With EDM-pop star Calvin Harris kicked off the decks in Vegas for being not commercial enough recently and house legend Mark Farina similarly stopped before he even started, Skrufff asked a bunch of top DJs if anything similar had ever happened to them. Notorious party animal Danny Howells wasn’t quite sure.
”I'm certain I've been kicked off the decks at least once . . . but I honestly can't remember anything specific,” he admits.
“I was taken off the decks at The End once but that was more to do with the fact that I couldn't stand up and tried to mix in a slip-mat.”
Skrufff (Jonty Skrufff): How does it make you feel being ejected?
Danny Howells: ”I've had promoters say things like "you can finish now" on a few occasions- which I think is a nice way of saying f**k off. You feel small, but the person who comes on after you is usually playing commercial, so that softens the blow. I don't think it is ever an insult to be ‘too deep’ for a club or crowd. It's an insult if you're deemed ‘too commercial’.”
Skrufff: Have you ever had customers or club managers trying to persuade you to play something different?
Danny Howells: ”I was bottled in Brasil once- but that was before I'd put on my first record. It was nothing bad actually, I was late getting to the club as the organiser picked me up 90 minutes late, and as I was about to go on a bottle smashed me on the head. I was wearing a hat thankfully, otherwise it would have been grim.

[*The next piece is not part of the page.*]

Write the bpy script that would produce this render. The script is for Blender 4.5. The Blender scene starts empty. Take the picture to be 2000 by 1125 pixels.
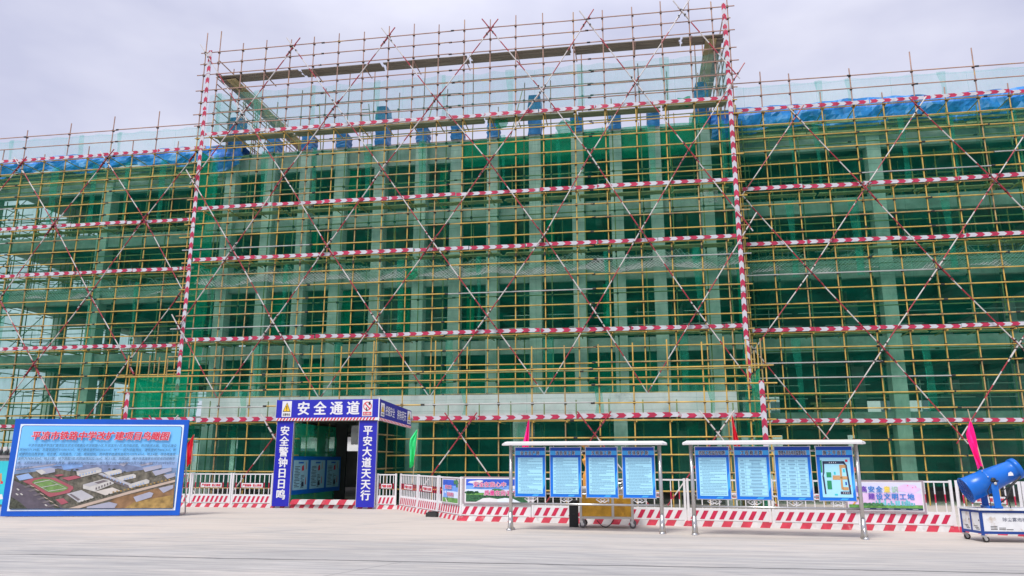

I did have a chat with Louis from Space in Miami years ago who very subtly told me that he liked me ‘as a person’. He's a nice guy; I think that was his way of telling me my music was ‘not right’ for Space, and I tend to agree. I also had one of the organisers in Montreal tell me to ‘take it up’ (I loathe that phrase) a bit once. I was two hours into a ten-hour set so he was given the look of filth and blatantly ignored.”
Skrufff: How much do you believe DJs should respond to the crowd? How far?
Danny Howells: ”I think you've got to respond but only within your limits. You're booked because of who you are and what you play, therefore you're not going to stray outside of your limits. I'm booked at wrong venues sometimes and you know you've got your work cut out, but I'd rather go home having thinned the floor than knowing I'd sold out and played some Swedish ‘house’ or other muck.”